I don't know what today will hold but I'm hoping for a miracle. I know that my faith is weak. I'm working on that. It's hard to let go of something and totally trust the unknown. Change is very scary. That's what today's reading from Hazelden was about.
The scariest thing is that while I know the urgency of my situation I am calm within myself and my brain can not compute the reason for this.
It's not my nature to whine. I hate to hear others do it and I hate to sound that desperate. I'm trying to keep an optimistic mood here. I'm making it minute to minute.
I've had an interview with a convience store for 3rd shift. That would be good because it would not interfere with upcoming doctor appointments which are now a necessity and Al-Anon meetings. It sounds hopeful but I'm afraid to bank on it.

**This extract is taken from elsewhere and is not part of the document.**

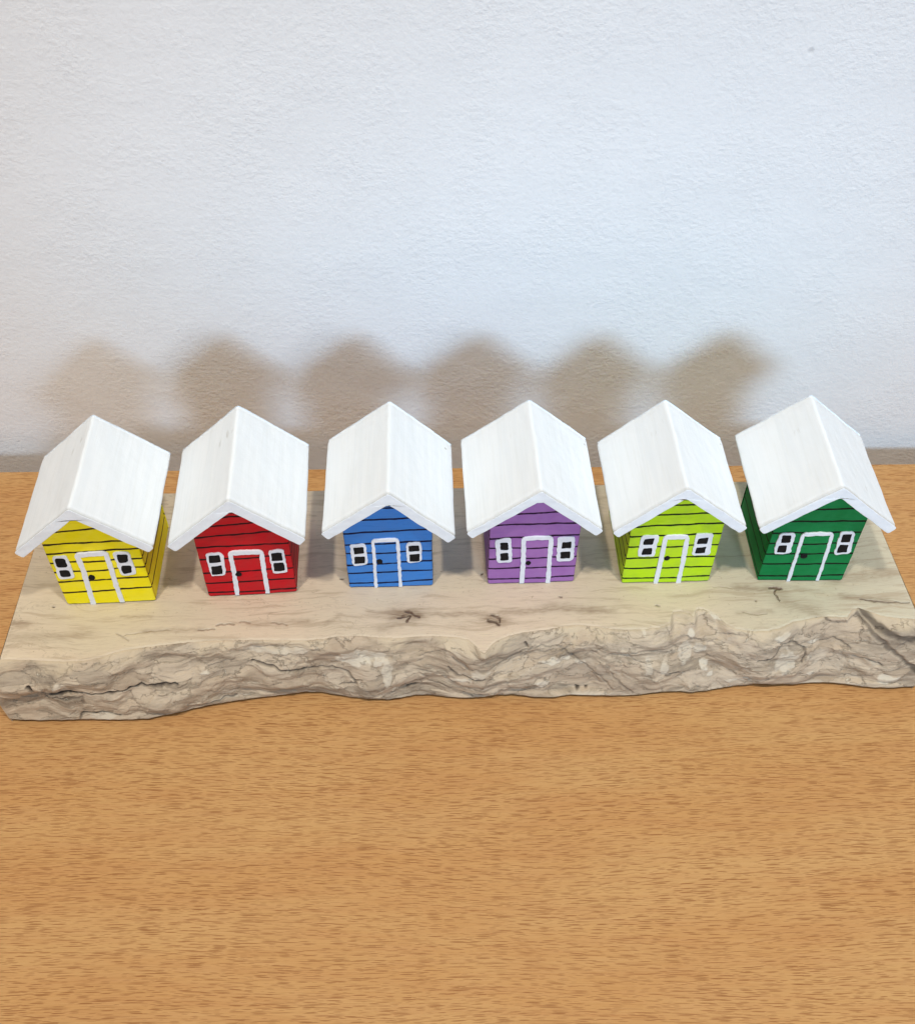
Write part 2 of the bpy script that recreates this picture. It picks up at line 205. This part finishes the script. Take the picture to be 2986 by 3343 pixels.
# ---- sanded pale top of the slab
def mat_slab():
    m = M('pale_sanded_wood', .62, .25)
    st = m.attr('stain'); cr = m.attr('crack')
    base = m.coord()
    x, y, z = m.sep(base)
    w = m.noise(m.coord(scale=(25, 45, 60)), 1, 3, .55)
    yy = m.math('MULTIPLY_ADD', w, 1.1, y)
    g = m.comb(x, yy, z)
    grain = m.noise(m.coord(scale=(.45, 5.5, 3), src=g), 1, 5, .62, .4)
    fine = m.noise(m.coord(scale=(2.2, 34, 20), src=g), 1, 4, .6)
    tone = m.noise(m.coord(scale=(.16, .5, 1), src=g), 1, 3, .55)
    c = m.mix(m.ramp(tone, .35, .65), (.66, .54, .40), (.62, .53, .39))
    # greyer, greener towards one end of the slab
    c = m.mix(m.ramp(m.math('MULTIPLY_ADD', tone, 6., x), 8, 15), c, (.58, .53, .40))
    c = m.mix(m.math('MULTIPLY', m.ramp(grain, .51, .66), .6), c, (.43, .335, .23))
    c = m.mix(m.math('MULTIPLY', m.ramp(grain, .44, .28), .35), c, (.74, .63, .45))
    c = m.mix(m.math('MULTIPLY', m.ramp(fine, .50, .68), .40), c, (.42, .33, .23))
    sp = m.noise(base, 9, 3, .6)
    c = m.mix(m.math('MULTIPLY', m.ramp(sp, .66, .74), .5), c, (.30, .22, .13))
    # smoky figure lines
    fg = m.noise(m.coord(scale=(.5, 2.0, 1), src=g), 1, 5, .6, 1.2)
    fl = m.ramp(m.math('ABSOLUTE', m.math('SUBTRACT', fg, .5)), .0, .018, 1, 0)
    fl = m.math('MULTIPLY', fl, m.ramp(m.noise(m.coord(scale=(.3, .8, 1), src=g), 1, 2, .5), .48, .62))
    c = m.mix(m.math('MULTIPLY', fl, .38), c, (.28, .22, .15))
    sn = m.ramp(fine, .3, .65, .45, 1.15)
    c = m.mix(m.math('MULTIPLY', m.math('MULTIPLY', st, 1.35), sn, clamp=True), c, (.25, .175, .11))
    c = m.mix(m.math('MULTIPLY', cr, m.ramp(fine, .25, .6, .45, 1.1), clamp=True), c, (.13, .07, .042))
    m.color(c)
    m.bump(grain, .006, .5); m.bump(fine, .004, .5); m.bump(cr, -.06, .9)
    return m.m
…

I also went by the temp agency that I am most familiar with and put in an application. There was a young man there at the same time. I went through a service manual introduction and he did not. I'm not sure what made the difference. Maybe because I'd worked through them before five years ago. Has it really been 5 years? Wow! There's a possibility I might get to go back to work at Cosmolab. I was told to call them if I had not heard anything by Friday.
I'm really hoping for Impact. That would put me back in the path of working with special needs clients, which is where my heart is. I might be able to find some resources for my mother and brother while I was at it. I've talked to Mom and Barry's state caseworker today. It sounds like they are pushing forward to find some options for both of them. I pray they can help. I know I can't any more. I'm doing well to help myself these days.
Some days are diamonds. I feel pretty good and I'm optimistic. And then some days I ride the roller coaster of emotions. I think by tonight I will be in need of a meeting. I've put out feelers with two recovery buddies to see if I can get a lift to the nearest Al-Anon meeting. Hopefully one of them will give me a lift to Lawrenceburg where I can have contact with either my current sponsor or my former sponsor.
I'm down to my last $20. I know I have to have at least $5 for the Centerstone visit on Monday. I'm really praying for a miracle here.
I pray and meditate. Maybe I'm not doing it right. I don't know. I'm beginning to think I'm crazy or something. My answer is always wait. Today it was:
The message I get from Him today is powerful. He will provide my answers and supply my needs when I most need them. He also says that as much as I may need a job and money to pay bills I have other needs that need to be met first. His message is this: As much as we need sobriety and serenity we need each other more. Our need for love (brotherly love) is what binds us together. We need to thank Him for what He has given us thus far because the best is yet to come.
My faith wanes from minute to minute because I am human. I am not divine. My small brain could never comprehend the wisdom of God. My small, limited heart can not possibly hold all the love He has to give.
Trusting myself is hard enough, to trust an invisible being is even more difficult. That's what faith is all about.
Our Al-Anon books make reference to needing a "God with skin". That's each other and we do need each other. Why did God create Eve for Adam? It was so that he wouldn't be alone. No matter what our religious belief may be we have to acknowledge a Supreme Being. He's here for all of us, that includes impossible, cantankerous old me.
I have to have faith that things will work out. It's hard. I'm struggling. Sometimes I feel so alone. I don't know if it's hormones or if it's me surrendering my self-will. I don't know what makes me waver. I wish I had the conviction of Job.
I guess I need to tell myself the same thing I tell others when they call- How dare I be human, don't do that any more! Meaning forgive myself for my wavering faith and try harder.